With primped, blow-dried hair, Donald Trump made his mugshot an art form. His facial expression, aping scorn, likely practiced before a mirror, also makes it hard to take the photograph seriously as a police document.
Then there’s his performance art
Despite four indictments decided by four different juries of his peers in four different jurisdictions, you see him between arrests at rallies, on airport tarmacs, and in on-air interviews with his hands outstretched, parodying innocence.
Trump’s mugshot coming across as an art form tickles the fancy, prompting a slew of images from art history.
You can see Trump’s “who, me?” stance in Botticelli’s “Portrait of a Young Man.” And you find yourself wondering what is wrong with this youth like Trump. It is flatly denying.
On the flip side, you see the hard reality that Frida Kahlo faced up to when she painted “The Wounded Deer.” Clearly, she identifies with the hunted animal pierced by arrows.
Of course, the big difference between Trump and Kahlo is that her wounds were not self-inflicted. She painted “The Wounded Deer” after a failed spinal operation that she hoped would free her of pain that began from polio and escalated after a traffic accident.
“The Wounded Deer” conveys Kahlo’s pinned butterfly feeling – nailed to a future of disability.
At the base of her painting, she wrote “Karma” – her sense of fate that she knew couldn’t be changed.
And here’s the thing. Despite her mixing reality with fantasy by taking on a stag’s body, Kahlo’s feelings don’t look fake. You see sadness, but she’s also calm, accepting the pain that she suffered through no fault of her own.
Looking at Trump’s mugshot, you sense he will grumble until he is no more. And that’s when Jean-Auguste Ingre’s “Marquis de Pastore” painting comes to mind. The marquis’ pose suggests that he had a high opinion of himself.
You see him smirking, with one hand on his hip in apparent self-admiration. His other hand pats his torso with a superior air.
But you can’t hold that comparison between the marquis and Trump for long, given what the New York Times columnist Maggie Haberman wrote about the mugshot. She said the stare is “menacing” because he doesn’t want to look weak.
Behind the mask
Trump’s angry man looks aside, and you can imagine his true state of mind by looking at Van Gogh’s painting “Sorrowing Old Man” - said to be the artist’s portrait of himself in despair.

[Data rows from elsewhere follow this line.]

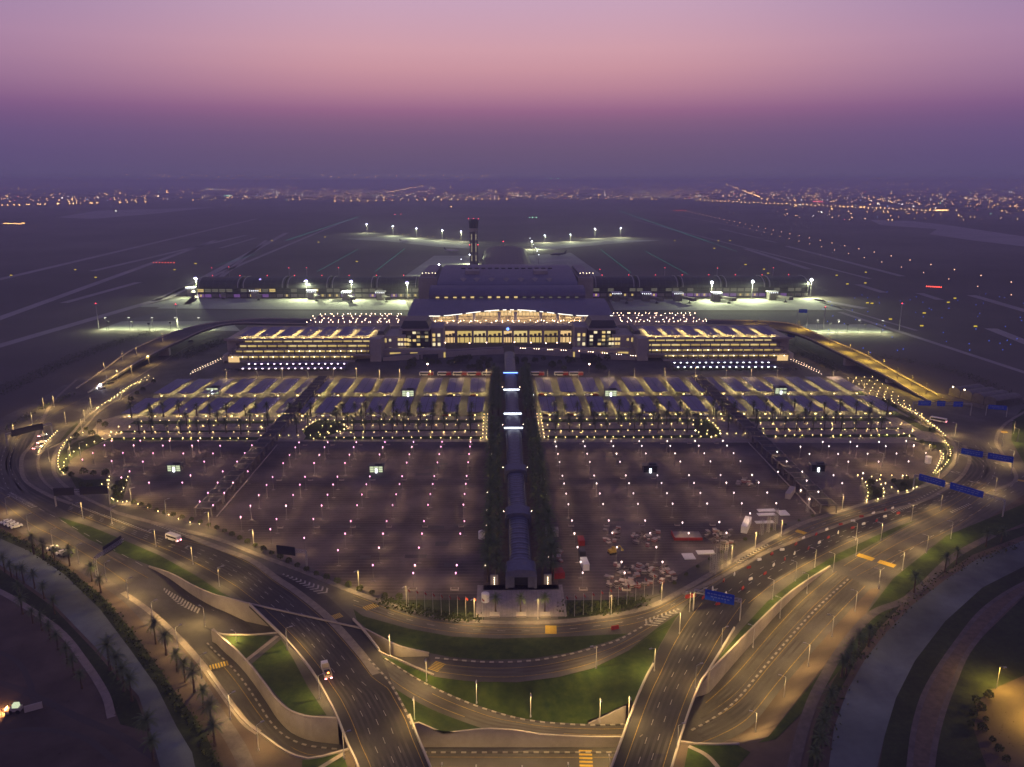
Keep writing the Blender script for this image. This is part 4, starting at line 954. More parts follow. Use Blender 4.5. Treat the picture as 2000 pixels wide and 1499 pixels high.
part(q, 'slot_window', E['int_dim2'], r)
q = MB(); q.tube((p.x, Yt, z1-6), (p.x, Yt, z1), hwid*.9, hwid*1.25, 8); part(q, 'collar', M['stone_lt'], r)
q = MB(); q.tube((p.x, Yt, z1), (p.x, Yt, zt-3), hwid*1.05, hwid*1.2, 8); q.tube((p.x, Yt, zt-3), (p.x, Yt, zt), hwid*1.25, hwid*1.1, 8); part(q, 'cab', M['glass_dk'], r)
for dx in (-1.2, 0, 1.2):
    q = MB(); q.octa((p.x+dx*hwid, Yt-4, zt+.8), .8); part(q, 'roof_light', E['red'], r)
for dx in (-1, 1):
    q = MB(); q.octa((p.x+dx*hwid, Yt-6, PY(926, 478, Yt).z), 1.0); part(q, 'shaft_light', E['red'], r)
# ---- elevated approach roads
def viaduct(outer, inner, label, sod, piers):
    r = T('viaduct', tuple(P(*piers[0])), label, 'viaduct')
    A, B = even(W(outer), 50), even(W(inner), 50); q = MB()
    for i in range(49):
        a, b, c, d = A[i], A[i+1], B[i+1], B[i]
        vs = [(v.x, v.y, v.z) for v in (a, b, c, d)]+[(v.x, v.y, max(v.z-1.8, -.2)) for v in (a, b, c, d)]
        q.add(vs, [(0, 1, 2, 3), (4, 7, 6, 5), (0, 4, 5, 1), (2, 6, 7, 3)])
    part(q, 'deck', M['asphalt'], r)
    for E_, nm in ((A, 1), (B, -1)):
        q = MB(); kerb(q, E_, .6, 1.1, 0); part(q, 'parapet', M['stone_lt'], r)
    for u, v in piers:
        b = P(u, v); j = min(range(50), key=lambda i: abs(B[i].x-b.x)); x, y, z = (B[j]*.75+A[j]*.25)
        q = MB(); q.box(x-5, x+5, y-2, y+2, 0, z-1.7); part(q, 'pillar', M['stone_lt'], r)
    return A, B
VL = viaduct([(612,625,18),(560,624,17.2),(500,624,16),(430,630,14.5),(373,640,13),(318,658,11),(267,680,8),(240,696,6),(195,729,2.5),(149,760,.15)], [(612,634,18),(540,633,16.8),(453,632.5,14.5),(400,645,13),(355,665,11),(310,686,9),(267,709,6.5),(235,729,4),(203,749,2),(172,768,.15)],
             'grey viaduct curving down from the terminal on the west side with dark deck', False, [(423,648),(359,670),(307,693)])
VR = viaduct([(1372,626,18),(1440,627,17.2),(1500,629,16),(1551,635,14.5),(1612,661,11.5),(1687,693,7.5),(1740,723,4.5),(1790,750,2),(1842,778,.15)], [(1372,636,18),(1440,637,16.8),(1500,642,15),(1564,656,13),(1633,688,9.5),(1681,712,7),(1740,741,4),(1780,765,1.5),(1815,785,.15)],
             'viaduct curving down on the east side, its deck flooded with yellow lamplight', True, [(1527,649),(1589,672),(1629,688),(1667,705)])
for s in (-1, 1):
    side = 'west' if s < 0 else 'east'
    xa = (VL[0][0] if s < 0 else VR[0][0]).x; xb = X0+s*105
    r = T('elevated_deck', ((xa+xb)/2, 830, 0), 'flat elevated drop-off deck dotted with lamps on the %s flank of the terminal' % side, 'road deck')
    q = MB(); q.box(*sorted((xa, xb)), 806, 868, DK-1.6, DK); part(q, 'deck', M['paving'], r)
    q = MB(); q.box(*sorted((xa, xb)), 805.3, 805.95, DK-2, DK+1); q.box(*sorted((xa, xb)), 868.05, 868.7, DK-2, DK+1); part(q, 'parapet', M['stone_lt'], r)
    for k in range(7):
        x = xa+(xb-xa)*(k+.5)/7
        for y in (812, 860): q = MB(); q.box(x-1.2, x+1.2, y-1.2, y+1.2, 0, DK-1.6); part(q, 'pillar', M['stone'], r)
# ---- vaulted low building on the far right
r = T('depot', tuple(P(1905, 775)), 'low depot with four vaulted bays and two bright wall lamps beyond the viaduct foot', 'depot')
a, b = P(1852, 772), P(1945, 797); d = (b-a); 
for k in range(4):
    o = a+d*k/4; o2 = a+d*(k+1)/4; q = MB(); nr = Vector((-d.y, d.x, 0)).normalized()
    for j in range(8):
        t0, t1 = math.pi*j/8, math.pi*(j+1)/8
        f = lambda t: o.lerp(o2, (1-math.cos(t))/2*.94+.03)+Vector((0, 0, 5+2.2*math.sin(t)))
        p0, p1 = f(t0), f(t1); q.add([p0, p1, p1+nr*28, p0+nr*28], [(0, 1, 2, 3)]); q.add([p0, p1, Vector((p1.x, p1.y, 0)), Vector((p0.x, p0.y, 0))], [(0, 1, 2, 3)])
    part(q, 'vaulted_bay', M['concrete_dk'], r)
q = MB()
for k in (1, 2): c = a+d*(k-.6)/4; q.octa((c.x-2, c.y-2, 8), .7)
part(q, 'wall_lamp', E['led_warm'], r)
q = MB(); c = a+d*.5; nr = Vector((d.y, -d.x, 0)).normalized(); kerb(q, [a+nr*12, a+nr*12+d*1.0], .4, 3, 0); part(q, 'yard_wall', M['concrete_dk'], r)
# ================================================================== REPEATED OBJECTS
# ---- parking canopies
def canopy(w, L, leds):
    r = T('parking_canopy', (0, 0, 0), 'parking canopy', 'parking canopy', 'purple parking canopies')
    q = MB(); h = w/2
    for s in (-1, 1):
        n = 4
        for i in range(n):
            t0, t1 = i/n, (i+1)/n; z = lambda t: 3.05+.14*t
            vs = [(s*(.25+h*t0), 0, z(t0)), (s*(.25+(h-.25)*t1), 0, z(t1)), (s*(.25+(h-.25)*t1), L, z(t1)), (s*(.25+h*t0), L, z(t0))]
            q.add(vs+[(x, y, zz-.12) for x, y, zz in vs], [(0, 1, 2, 3), (7, 6, 5, 4), (0, 4, 5, 1), (2, 6, 7, 3), (1, 5, 6, 2)])
    q.build('roof', M['canopy'], r)
    q = MB(); q.box(-.3, .3, 0, L, 2.55, 2.68); q.build('gutter', M['canopy_gut'], r)
    m = max(2, int(L/14))
    for k in range(m+1):
        q = MB(); y = .6+(L-1.2)*k/m; q.tube((0, y, 0), (0, y, 2.5), .18)
        for s in (-1, 1): q.tube((0, y, 1.3), (s*h*.55, y, 2.95), .12, n=4)
        q.build('post', M['stone_lt'], r)
    if leds:
        for s in (-1, 1): lum(r, (s*h*.66, L/2, 2.58), (1, .76, .28), 66*L, .3, L-3)
    q = MB()
    for y in (-.5, L+.5): q.box(-.5, .5, y-.2, y+.2, .9, 1.3)
    q.build('uplight', E['uplight'], r)
    if leds:
        n = int(L/6.5)
        for s in (-1, 1):
            for k in range(n):
                x = s*h*.66; y = 2+(L-4)*k/(n-1); q = MB(); q.box(x-.4, x+.4, y-.35, y+.35, 2.62, 2.8); q.build('lamp', leds, r)
    return Kind(r)
xc = lambda k: 26.4+17.85*k
rows = [(P(977, 767.5, 2.6).y, P(977, 738.5, 3).y, 'far'), (P(977, 806.5, 2.6).y, P(977, 775.5, 3).y, 'near')]
PROT = {}
ks = [0, 1, 2, 3, 4, 5, 6]+[8.58, 9.58, 10.58, 11.58, 12.58, 13.58]
for ri, (y0, y1, rn) in enumerate(rows):
    for s in (-1, 1):
        side = 'west' if s < 0 else 'east'
        for i, k in enumerate(ks):
            led = E['off'] if k < 8 else (E['led_pink'] if s < 0 else E['led_white'])
            key = (ri, s, led.name if led else '')
            if key not in PROT: PROT[key] = canopy(12.0, y1-y0, led)
            # the prototype's lamp row hangs under its +x edge; west canopies are turned so that it faces the axis
            lab = ('long purple parking canopy, %s from the covered walkway in the %s row, %s half' % (ORD(i), 'row nearest the palms' if rn == 'near' else 'row nearest the garage', side)).replace('the row nearest', 'row nearest')
            lab = lab.replace('in the row', 'in the row').replace('half', 'side').replace(' row,', ',')
            PROT[key].put((X0+s*xc(k), y0 if s < 0 else y1, 0), 0 if s < 0 else math.pi, None, lab)
        for j, off in enumerate((148, 164.5)):
            key = (ri, 'n')
            if key not in PROT: PROT[key] = canopy(5.6, y1-y0, E['off'])
            PROT[key].put((X0+s*off, y0, 0), 0, None, 'narrow purple canopy on the %s edge of the %s pergola, row nearest the %s' % (('inner', 'outer')[j], side, 'palms' if rn == 'near' else 'garage'))
yg0, yg1 = P(977, 656, 22.3).y, P(977, 637, 22.8).y
for s in (-1, 1):
    side = 'west' if s < 0 else 'east'
    key = ('g', s); PROT[key] = canopy(12.4, yg1-yg0, E['led_warm'])
    for i in range(7):
        PROT[key].put((X0+s*(136+17.9*i), yg0 if s < 0 else yg1, 19.45), 0 if s < 0 else math.pi, 1, 'purple canopy atop the %s parking garage, %s counted from the terminal' % (side, ORD(i)))
    # long low canopies with bright lamps in front of the garage
    for j, (v0, v1, u0, u1) in enumerate(((712, 706.5, 480, 678), (721, 714.5, 468, 672))):
        a, b = P(u0, v0, 3), P(u1, v0, 3); y2 = P(977, v1, 3.4).y; w2 = b.x-a.x; d2 = y2-a.y
        r = T('bus_canopy', (X0+s*abs((a.x+b.x)/2-X0), a.y, 0), 'low canopy with bright lamp dots, the %s of two before the %s garage' % ('farther' if j == 0 else 'nearer', side), 'bus canopy', 'low lamp canopies before the garages')
        q = MB(); q.box(-w2/2, w2/2, 0, d2, 3.2, 3.4); q.build('roof', M['canopy'], r)
        q = MB()
        for k in range(16): x = -w2/2+w2*(k+.5)/16; q.box(x-.6, x+.6, -.5, .1, 3.1, 3.5)
        q.build('lamp', E['led_pink'] if s < 0 else E['led_white'], r)
        q = MB()
        for k in range(9): q = MB(); x = -w2/2+1+(w2-2)*k/8; q.tube((x, d2/2, 0), (x, d2/2, 3.2), .15); q.build('post', M['steel'], r)
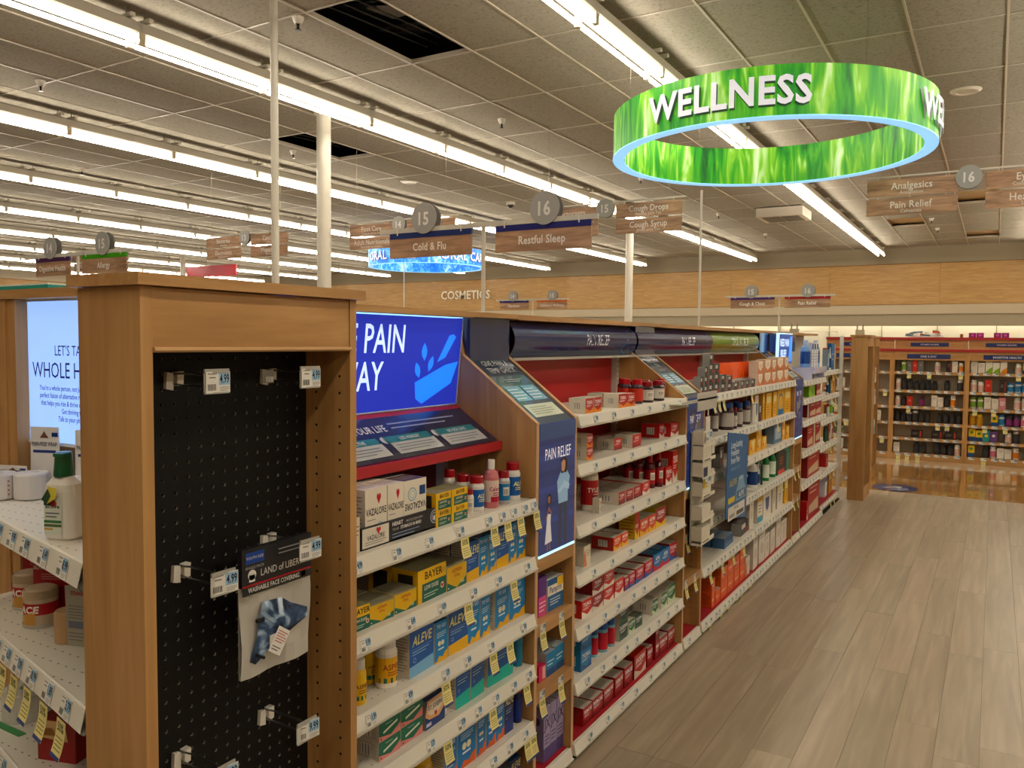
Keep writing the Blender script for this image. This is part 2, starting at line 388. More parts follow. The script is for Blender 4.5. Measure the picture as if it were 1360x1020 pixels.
for r, (x, ys, d) in enumerate(ROWS):
    y = 20.167; n = 0
    while y > ys:
        o = empty('ceiling_light', (x, y, HZ)); put(HM, 'housing', o); put(TM, 'tube', o, (-0.062, 0, -0.012)); put(TM, 'tube', o, (0.062, 0, -0.012))
        tag(o, 'twin-tube fluorescent fitting, %s from back wall in %s ceiling row from the right' % (NTH[n], nm[r]), 'light', 'fluorescent fittings in the %s row from the right' % nm[r])
        y -= 1.222; n += 1

# ---------------------------------------------------------------- packages
def heart(cx, cy, w, h):
    return [(cx, cy - h / 2), (cx + w * .5, cy + h * .12), (cx + w * .42, cy + h * .42), (cx + w * .2, cy + h * .5), (cx, cy + h * .3),
            (cx - w * .2, cy + h * .5), (cx - w * .42, cy + h * .42), (cx - w * .5, cy + h * .12)]
def fine(x0, y0, x1, y1, n, col):
    h = (y1 - y0) / n
    return [('r', x0, y0 + k * h + h * .3, x0 + (x1 - x0) * (1 if k % 3 else .8), y0 + k * h + h * .62, col) for k in range(n)]
def barcode(x0, y0, x1, y1, col='#2a2622', n=7):
    w = (x1 - x0) / n
    return [('r', x0, y0, x1, y1, '#efeade')] + [('r', x0 + w * (k + .2), y0 + .02, x0 + w * (k + (.75 if k % 2 else .5)), y1 - .02, col) for k in range(n)]
# key: (description, category, body colour, side colour, top colour, front print, side print)
SW = '#cfc8b9'
D = {}
def d(k, desc, body, side, top, front, sidep=(), cat='box'): D[k] = (desc, cat, body, side, top, front, sidep)
d('vaz', 'white tablet box with red heart', '#e6ddcc', '#d4cbbb', '#ddd3c2',
  [('p', heart(.62, .80, .2, .2), '#c8202c'), ('t', 'VAZALORE', .5, .52, .13, '#2b2830', .78), ('r', .05, .12, .28, .32, '#473458'), ('t', '81mg', .165, .18, .08, '#fff', .8),
   ('ring', .68, .27, .17, '#8fb3c0'), ('ring', .68, .27, .09, '#a8c6cf')] + fine(.08, .42, .55, .46, 1, '#777') + fine(.3, .2, .52, .36, 3, '#999') + fine(.08, .04, .45, .07, 1, '#777'), fine(.15, .1, .85, .9, 12, '#8d867b'))
d('vaz_inv', 'white tablet box turned upside down', '#e6ddcc', '#d4cbbb', '#2b2a35',
  [('p', [(1 - x, 1 - y) for x, y in heart(.6, .82, .26, .22)], '#c8202c'), ('T', 'VAZALORE', .5, .42, .13, '#2b2830', .72), ('r', .68, .68, .95, .86, '#274a76'), ('ring', .35, .72, .2, '#8fb3c0'), ('ring', .35, .72, .12, '#a8c6cf')] + fine(.5, .27, .95, .3, 1, '#777'), fine(.15, .1, .85, .9, 12, '#8d867b'))
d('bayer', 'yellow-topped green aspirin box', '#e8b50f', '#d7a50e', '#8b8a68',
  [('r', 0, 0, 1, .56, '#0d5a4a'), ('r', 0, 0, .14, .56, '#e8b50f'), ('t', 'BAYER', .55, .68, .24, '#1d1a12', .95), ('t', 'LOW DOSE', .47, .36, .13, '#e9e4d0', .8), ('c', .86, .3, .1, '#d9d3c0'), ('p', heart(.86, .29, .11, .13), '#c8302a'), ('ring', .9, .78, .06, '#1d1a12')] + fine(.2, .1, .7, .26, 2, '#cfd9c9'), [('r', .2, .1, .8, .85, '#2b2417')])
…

If not despair that Trump is feeling, then it’s fear of being found out to be the liar he is. I’m thinking of a particular detail in Carlos Crivelli’s “The Annunciation.” You see a child peering around a doorway, not wanting to be seen, looking to see what people are talking about.
You think of the child in Trump trying to see what’s happening without being seen doing it. The child is anxious in a world of people bigger than he is. But wait...
The sorrowful old man you project is Trump in Van Gogh’s painting, is far from despairing. Instead, he is busy turning his disgrace into a ballot box win by merchandizing his mugshot for fundraising. Always out to make a buck, that one.